What you will do
The data below needs to be returned exactly, line for line.
[Begin]
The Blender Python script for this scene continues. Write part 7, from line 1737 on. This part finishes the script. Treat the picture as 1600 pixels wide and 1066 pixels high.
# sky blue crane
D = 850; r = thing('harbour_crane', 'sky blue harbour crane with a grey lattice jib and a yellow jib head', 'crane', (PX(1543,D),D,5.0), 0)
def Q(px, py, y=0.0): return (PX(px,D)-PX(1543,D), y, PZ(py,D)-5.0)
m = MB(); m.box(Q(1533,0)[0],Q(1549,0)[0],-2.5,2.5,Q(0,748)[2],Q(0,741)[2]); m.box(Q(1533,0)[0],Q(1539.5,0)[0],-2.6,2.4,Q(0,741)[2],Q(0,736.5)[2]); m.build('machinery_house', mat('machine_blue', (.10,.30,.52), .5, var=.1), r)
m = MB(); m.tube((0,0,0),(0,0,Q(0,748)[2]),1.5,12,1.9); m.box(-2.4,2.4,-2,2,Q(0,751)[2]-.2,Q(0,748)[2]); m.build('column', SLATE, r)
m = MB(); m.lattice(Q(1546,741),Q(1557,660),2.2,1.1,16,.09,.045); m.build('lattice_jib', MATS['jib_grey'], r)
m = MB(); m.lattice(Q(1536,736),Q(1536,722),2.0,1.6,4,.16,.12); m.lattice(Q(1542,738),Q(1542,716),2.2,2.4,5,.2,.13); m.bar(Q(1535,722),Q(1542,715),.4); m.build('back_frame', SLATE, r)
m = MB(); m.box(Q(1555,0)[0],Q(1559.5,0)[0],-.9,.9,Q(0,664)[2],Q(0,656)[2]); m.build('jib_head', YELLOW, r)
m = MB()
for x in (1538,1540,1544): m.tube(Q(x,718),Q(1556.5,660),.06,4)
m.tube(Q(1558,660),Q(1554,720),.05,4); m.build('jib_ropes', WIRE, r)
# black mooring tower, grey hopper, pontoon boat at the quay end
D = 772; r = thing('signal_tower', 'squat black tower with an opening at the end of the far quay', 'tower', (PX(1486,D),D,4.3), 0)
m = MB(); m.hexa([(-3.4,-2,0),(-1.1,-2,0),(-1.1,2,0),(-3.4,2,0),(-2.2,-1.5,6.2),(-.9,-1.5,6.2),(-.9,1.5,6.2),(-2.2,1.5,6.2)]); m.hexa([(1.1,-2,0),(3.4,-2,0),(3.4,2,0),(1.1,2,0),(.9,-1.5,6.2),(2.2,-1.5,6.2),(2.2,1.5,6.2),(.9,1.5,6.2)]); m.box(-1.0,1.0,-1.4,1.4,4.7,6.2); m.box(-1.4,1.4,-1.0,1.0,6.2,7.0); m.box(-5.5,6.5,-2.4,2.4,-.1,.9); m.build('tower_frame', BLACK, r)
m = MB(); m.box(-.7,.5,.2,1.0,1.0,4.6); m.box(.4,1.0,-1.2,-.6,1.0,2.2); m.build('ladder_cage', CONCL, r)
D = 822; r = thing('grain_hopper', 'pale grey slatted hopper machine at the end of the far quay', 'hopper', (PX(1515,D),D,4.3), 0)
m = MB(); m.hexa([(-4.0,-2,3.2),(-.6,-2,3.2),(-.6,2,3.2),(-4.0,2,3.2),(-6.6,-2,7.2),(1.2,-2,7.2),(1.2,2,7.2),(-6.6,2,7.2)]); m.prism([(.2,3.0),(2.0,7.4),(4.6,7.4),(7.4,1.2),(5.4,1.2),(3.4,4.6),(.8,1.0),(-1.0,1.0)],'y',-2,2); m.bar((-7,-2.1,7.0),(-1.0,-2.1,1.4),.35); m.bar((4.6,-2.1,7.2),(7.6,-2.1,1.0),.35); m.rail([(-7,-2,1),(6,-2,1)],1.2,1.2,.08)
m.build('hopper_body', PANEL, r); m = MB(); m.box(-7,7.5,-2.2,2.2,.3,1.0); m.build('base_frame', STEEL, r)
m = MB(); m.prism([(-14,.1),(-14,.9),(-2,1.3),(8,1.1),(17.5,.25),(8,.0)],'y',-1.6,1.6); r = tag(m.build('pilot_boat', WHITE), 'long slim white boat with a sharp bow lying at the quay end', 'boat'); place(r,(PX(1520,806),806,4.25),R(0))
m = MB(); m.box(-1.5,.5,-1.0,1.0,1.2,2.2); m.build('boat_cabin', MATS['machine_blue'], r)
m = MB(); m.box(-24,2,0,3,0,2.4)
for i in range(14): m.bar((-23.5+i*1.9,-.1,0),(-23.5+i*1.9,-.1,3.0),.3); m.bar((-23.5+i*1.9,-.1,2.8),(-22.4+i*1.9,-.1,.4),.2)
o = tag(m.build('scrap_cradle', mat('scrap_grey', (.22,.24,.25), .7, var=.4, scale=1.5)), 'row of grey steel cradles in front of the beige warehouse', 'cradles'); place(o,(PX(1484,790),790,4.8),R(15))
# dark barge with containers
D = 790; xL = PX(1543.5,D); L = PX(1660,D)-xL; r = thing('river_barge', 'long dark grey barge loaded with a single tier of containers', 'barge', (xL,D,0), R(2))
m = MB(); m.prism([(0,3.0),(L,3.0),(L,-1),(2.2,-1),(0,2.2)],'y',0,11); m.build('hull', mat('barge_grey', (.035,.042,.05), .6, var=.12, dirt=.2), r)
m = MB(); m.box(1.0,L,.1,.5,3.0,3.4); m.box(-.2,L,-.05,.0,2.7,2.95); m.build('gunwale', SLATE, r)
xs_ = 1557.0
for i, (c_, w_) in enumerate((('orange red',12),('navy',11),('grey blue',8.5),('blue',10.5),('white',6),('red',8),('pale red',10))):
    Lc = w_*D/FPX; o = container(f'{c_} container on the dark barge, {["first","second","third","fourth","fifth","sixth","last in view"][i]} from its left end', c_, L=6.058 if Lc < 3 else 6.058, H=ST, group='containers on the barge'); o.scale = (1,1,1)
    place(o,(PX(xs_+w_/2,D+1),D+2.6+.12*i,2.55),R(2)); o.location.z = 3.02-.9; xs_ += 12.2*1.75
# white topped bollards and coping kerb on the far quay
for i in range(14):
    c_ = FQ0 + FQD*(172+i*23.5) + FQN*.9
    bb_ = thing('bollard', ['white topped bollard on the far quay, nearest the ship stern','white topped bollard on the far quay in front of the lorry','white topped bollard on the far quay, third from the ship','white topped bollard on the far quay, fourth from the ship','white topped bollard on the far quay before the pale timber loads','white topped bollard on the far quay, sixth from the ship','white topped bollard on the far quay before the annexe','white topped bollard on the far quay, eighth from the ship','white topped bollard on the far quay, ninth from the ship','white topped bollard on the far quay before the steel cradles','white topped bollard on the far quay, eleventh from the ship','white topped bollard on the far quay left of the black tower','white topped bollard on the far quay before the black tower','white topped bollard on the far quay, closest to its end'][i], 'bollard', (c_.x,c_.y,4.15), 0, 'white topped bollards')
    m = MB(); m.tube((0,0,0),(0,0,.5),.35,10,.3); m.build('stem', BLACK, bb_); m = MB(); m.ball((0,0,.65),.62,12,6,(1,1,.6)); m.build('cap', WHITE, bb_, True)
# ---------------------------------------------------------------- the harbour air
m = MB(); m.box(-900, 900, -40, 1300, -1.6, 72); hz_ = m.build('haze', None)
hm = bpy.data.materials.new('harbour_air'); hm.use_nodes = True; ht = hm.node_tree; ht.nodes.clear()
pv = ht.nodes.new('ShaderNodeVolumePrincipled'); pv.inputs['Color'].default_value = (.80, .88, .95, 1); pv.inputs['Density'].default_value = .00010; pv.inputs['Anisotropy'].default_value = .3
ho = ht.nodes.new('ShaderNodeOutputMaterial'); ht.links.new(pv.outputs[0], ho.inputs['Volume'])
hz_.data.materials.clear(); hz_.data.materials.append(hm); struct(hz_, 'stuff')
[End]
Solution for this problem
The Blender Python script for this scene continues. Write part 7, from line 1737 on. This part finishes the script. Treat the picture as 1600 pixels wide and 1066 pixels high.
# sky blue crane
D = 850; r = thing('harbour_crane', 'sky blue harbour crane with a grey lattice jib and a yellow jib head', 'crane', (PX(1543,D),D,5.0), 0)
def Q(px, py, y=0.0): return (PX(px,D)-PX(1543,D), y, PZ(py,D)-5.0)
m = MB(); m.box(Q(1533,0)[0],Q(1549,0)[0],-2.5,2.5,Q(0,748)[2],Q(0,741)[2]); m.box(Q(1533,0)[0],Q(1539.5,0)[0],-2.6,2.4,Q(0,741)[2],Q(0,736.5)[2]); m.build('machinery_house', mat('machine_blue', (.10,.30,.52), .5, var=.1), r)
m = MB(); m.tube((0,0,0),(0,0,Q(0,748)[2]),1.5,12,1.9); m.box(-2.4,2.4,-2,2,Q(0,751)[2]-.2,Q(0,748)[2]); m.build('column', SLATE, r)
m = MB(); m.lattice(Q(1546,741),Q(1557,660),2.2,1.1,16,.09,.045); m.build('lattice_jib', MATS['jib_grey'], r)
m = MB(); m.lattice(Q(1536,736),Q(1536,722),2.0,1.6,4,.16,.12); m.lattice(Q(1542,738),Q(1542,716),2.2,2.4,5,.2,.13); m.bar(Q(1535,722),Q(1542,715),.4); m.build('back_frame', SLATE, r)
m = MB(); m.box(Q(1555,0)[0],Q(1559.5,0)[0],-.9,.9,Q(0,664)[2],Q(0,656)[2]); m.build('jib_head', YELLOW, r)
m = MB()
for x in (1538,1540,1544): m.tube(Q(x,718),Q(1556.5,660),.06,4)
m.tube(Q(1558,660),Q(1554,720),.05,4); m.build('jib_ropes', WIRE, r)
# black mooring tower, grey hopper, pontoon boat at the quay end
D = 772; r = thing('signal_tower', 'squat black tower with an opening at the end of the far quay', 'tower', (PX(1486,D),D,4.3), 0)
m = MB(); m.hexa([(-3.4,-2,0),(-1.1,-2,0),(-1.1,2,0),(-3.4,2,0),(-2.2,-1.5,6.2),(-.9,-1.5,6.2),(-.9,1.5,6.2),(-2.2,1.5,6.2)]); m.hexa([(1.1,-2,0),(3.4,-2,0),(3.4,2,0),(1.1,2,0),(.9,-1.5,6.2),(2.2,-1.5,6.2),(2.2,1.5,6.2),(.9,1.5,6.2)]); m.box(-1.0,1.0,-1.4,1.4,4.7,6.2); m.box(-1.4,1.4,-1.0,1.0,6.2,7.0); m.box(-5.5,6.5,-2.4,2.4,-.1,.9); m.build('tower_frame', BLACK, r)
m = MB(); m.box(-.7,.5,.2,1.0,1.0,4.6); m.box(.4,1.0,-1.2,-.6,1.0,2.2); m.build('ladder_cage', CONCL, r)
D = 822; r = thing('grain_hopper', 'pale grey slatted hopper machine at the end of the far quay', 'hopper', (PX(1515,D),D,4.3), 0)
m = MB(); m.hexa([(-4.0,-2,3.2),(-.6,-2,3.2),(-.6,2,3.2),(-4.0,2,3.2),(-6.6,-2,7.2),(1.2,-2,7.2),(1.2,2,7.2),(-6.6,2,7.2)]); m.prism([(.2,3.0),(2.0,7.4),(4.6,7.4),(7.4,1.2),(5.4,1.2),(3.4,4.6),(.8,1.0),(-1.0,1.0)],'y',-2,2); m.bar((-7,-2.1,7.0),(-1.0,-2.1,1.4),.35); m.bar((4.6,-2.1,7.2),(7.6,-2.1,1.0),.35); m.rail([(-7,-2,1),(6,-2,1)],1.2,1.2,.08)
m.build('hopper_body', PANEL, r); m = MB(); m.box(-7,7.5,-2.2,2.2,.3,1.0); m.build('base_frame', STEEL, r)
m = MB(); m.prism([(-14,.1),(-14,.9),(-2,1.3),(8,1.1),(17.5,.25),(8,.0)],'y',-1.6,1.6); r = tag(m.build('pilot_boat', WHITE), 'long slim white boat with a sharp bow lying at the quay end', 'boat'); place(r,(PX(1520,806),806,4.25),R(0))
m = MB(); m.box(-1.5,.5,-1.0,1.0,1.2,2.2); m.build('boat_cabin', MATS['machine_blue'], r)
m = MB(); m.box(-24,2,0,3,0,2.4)
for i in range(14): m.bar((-23.5+i*1.9,-.1,0),(-23.5+i*1.9,-.1,3.0),.3); m.bar((-23.5+i*1.9,-.1,2.8),(-22.4+i*1.9,-.1,.4),.2)
o = tag(m.build('scrap_cradle', mat('scrap_grey', (.22,.24,.25), .7, var=.4, scale=1.5)), 'row of grey steel cradles in front of the beige warehouse', 'cradles'); place(o,(PX(1484,790),790,4.8),R(15))
# dark barge with containers
D = 790; xL = PX(1543.5,D); L = PX(1660,D)-xL; r = thing('river_barge', 'long dark grey barge loaded with a single tier of containers', 'barge', (xL,D,0), R(2))
m = MB(); m.prism([(0,3.0),(L,3.0),(L,-1),(2.2,-1),(0,2.2)],'y',0,11); m.build('hull', mat('barge_grey', (.035,.042,.05), .6, var=.12, dirt=.2), r)
m = MB(); m.box(1.0,L,.1,.5,3.0,3.4); m.box(-.2,L,-.05,.0,2.7,2.95); m.build('gunwale', SLATE, r)
xs_ = 1557.0
for i, (c_, w_) in enumerate((('orange red',12),('navy',11),('grey blue',8.5),('blue',10.5),('white',6),('red',8),('pale red',10))):
    Lc = w_*D/FPX; o = container(f'{c_} container on the dark barge, {["first","second","third","fourth","fifth","sixth","last in view"][i]} from its left end', c_, L=6.058 if Lc < 3 else 6.058, H=ST, group='containers on the barge'); o.scale = (1,1,1)
    place(o,(PX(xs_+w_/2,D+1),D+2.6+.12*i,2.55),R(2)); o.location.z = 3.02-.9; xs_ += 12.2*1.75
# white topped bollards and coping kerb on the far quay
for i in range(14):
    c_ = FQ0 + FQD*(172+i*23.5) + FQN*.9
    bb_ = thing('bollard', ['white topped bollard on the far quay, nearest the ship stern','white topped bollard on the far quay in front of the lorry','white topped bollard on the far quay, third from the ship','white topped bollard on the far quay, fourth from the ship','white topped bollard on the far quay before the pale timber loads','white topped bollard on the far quay, sixth from the ship','white topped bollard on the far quay before the annexe','white topped bollard on the far quay, eighth from the ship','white topped bollard on the far quay, ninth from the ship','white topped bollard on the far quay before the steel cradles','white topped bollard on the far quay, eleventh from the ship','white topped bollard on the far quay left of the black tower','white topped bollard on the far quay before the black tower','white topped bollard on the far quay, closest to its end'][i], 'bollard', (c_.x,c_.y,4.15), 0, 'white topped bollards')
    m = MB(); m.tube((0,0,0),(0,0,.5),.35,10,.3); m.build('stem', BLACK, bb_); m = MB(); m.ball((0,0,.65),.62,12,6,(1,1,.6)); m.build('cap', WHITE, bb_, True)
# ---------------------------------------------------------------- the harbour air
m = MB(); m.box(-900, 900, -40, 1300, -1.6, 72); hz_ = m.build('haze', None)
hm = bpy.data.materials.new('harbour_air'); hm.use_nodes = True; ht = hm.node_tree; ht.nodes.clear()
pv = ht.nodes.new('ShaderNodeVolumePrincipled'); pv.inputs['Color'].default_value = (.80, .88, .95, 1); pv.inputs['Density'].default_value = .00010; pv.inputs['Anisotropy'].default_value = .3
ho = ht.nodes.new('ShaderNodeOutputMaterial'); ht.links.new(pv.outputs[0], ho.inputs['Volume'])
hz_.data.materials.clear(); hz_.data.materials.append(hm); struct(hz_, 'stuff')